Example 4 (Autocatalytic)

[0046] A 4 l flask equipped with thermometer, nitrogen inlet, heating mantle, distillation column and stirrer was charged with 1887.7 g of 1,6-hexanoic diacid (adipic acid), 452.8 g of monoethylene glycol, 657.4 g of 1,4-butane diol and 250 mg of dibenzyldisulfide and heated to 120 C. The reaction mixture was further heated to 240 C. and the condensation water was continuously distilled off until an acid number of 2 mg KOH/g was reached. A polyester polyol with a hydroxyl number of 52 mg KOH/g, an acid number of 1.73 mg KOH/g and a viscosity of 889.4 mPas at 75 C. was obtained.

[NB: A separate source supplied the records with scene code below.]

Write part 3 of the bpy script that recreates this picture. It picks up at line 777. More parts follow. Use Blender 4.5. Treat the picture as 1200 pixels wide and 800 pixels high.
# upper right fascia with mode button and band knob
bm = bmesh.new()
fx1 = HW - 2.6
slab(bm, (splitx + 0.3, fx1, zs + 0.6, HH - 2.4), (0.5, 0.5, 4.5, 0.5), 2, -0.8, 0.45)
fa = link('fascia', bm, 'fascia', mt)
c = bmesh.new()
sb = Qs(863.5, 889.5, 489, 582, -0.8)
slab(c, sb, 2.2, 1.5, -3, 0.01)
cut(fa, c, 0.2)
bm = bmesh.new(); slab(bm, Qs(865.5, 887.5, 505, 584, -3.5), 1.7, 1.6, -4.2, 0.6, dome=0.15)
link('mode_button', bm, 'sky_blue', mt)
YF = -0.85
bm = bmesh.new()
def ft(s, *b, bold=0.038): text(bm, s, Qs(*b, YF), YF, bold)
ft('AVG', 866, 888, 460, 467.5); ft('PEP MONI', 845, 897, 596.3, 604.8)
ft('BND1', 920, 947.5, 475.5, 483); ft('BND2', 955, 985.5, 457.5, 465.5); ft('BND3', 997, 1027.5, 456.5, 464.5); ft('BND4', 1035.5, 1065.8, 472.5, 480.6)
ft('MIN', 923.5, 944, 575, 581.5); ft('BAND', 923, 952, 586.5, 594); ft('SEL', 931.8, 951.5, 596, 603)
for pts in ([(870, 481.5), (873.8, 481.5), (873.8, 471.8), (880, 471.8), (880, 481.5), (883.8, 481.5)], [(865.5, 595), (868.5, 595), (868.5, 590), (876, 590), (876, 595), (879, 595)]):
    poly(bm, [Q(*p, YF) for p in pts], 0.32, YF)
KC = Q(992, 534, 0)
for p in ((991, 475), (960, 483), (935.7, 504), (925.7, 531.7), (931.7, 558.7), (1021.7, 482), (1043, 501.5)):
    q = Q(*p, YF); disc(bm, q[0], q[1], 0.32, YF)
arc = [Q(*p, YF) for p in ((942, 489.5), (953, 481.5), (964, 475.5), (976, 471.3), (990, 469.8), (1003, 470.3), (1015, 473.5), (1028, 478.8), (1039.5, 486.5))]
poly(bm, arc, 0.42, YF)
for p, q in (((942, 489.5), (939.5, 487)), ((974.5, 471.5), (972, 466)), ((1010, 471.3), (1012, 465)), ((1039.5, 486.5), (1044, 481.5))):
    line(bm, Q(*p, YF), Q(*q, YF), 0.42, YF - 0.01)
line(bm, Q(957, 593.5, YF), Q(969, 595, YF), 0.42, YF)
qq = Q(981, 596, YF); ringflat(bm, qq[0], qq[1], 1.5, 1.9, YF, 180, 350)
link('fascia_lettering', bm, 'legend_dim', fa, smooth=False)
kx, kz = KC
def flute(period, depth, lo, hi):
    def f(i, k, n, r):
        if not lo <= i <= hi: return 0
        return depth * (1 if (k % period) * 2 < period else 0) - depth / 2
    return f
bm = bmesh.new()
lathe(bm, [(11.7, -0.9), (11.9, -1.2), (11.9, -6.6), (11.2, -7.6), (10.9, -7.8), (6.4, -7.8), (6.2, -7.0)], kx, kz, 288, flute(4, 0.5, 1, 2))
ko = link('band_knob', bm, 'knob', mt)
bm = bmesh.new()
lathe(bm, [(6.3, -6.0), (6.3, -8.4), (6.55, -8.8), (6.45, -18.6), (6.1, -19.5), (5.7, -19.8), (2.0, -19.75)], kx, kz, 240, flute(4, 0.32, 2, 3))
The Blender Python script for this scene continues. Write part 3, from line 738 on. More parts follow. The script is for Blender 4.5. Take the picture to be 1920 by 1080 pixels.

[0047] The examples show that the inventive compounds may be used as catalysts in the manufacture of polyesterols.

[0048] FIG. 1 shows reaction kinetic data of polyesterol synthesis experiments with different catalysts. It can be seen that the use of the inventive, sulfur-containing compounds results in faster reactions, thus the inventive sulfur-containing compounds have a catalytic activity in the manufacture of polyesterols.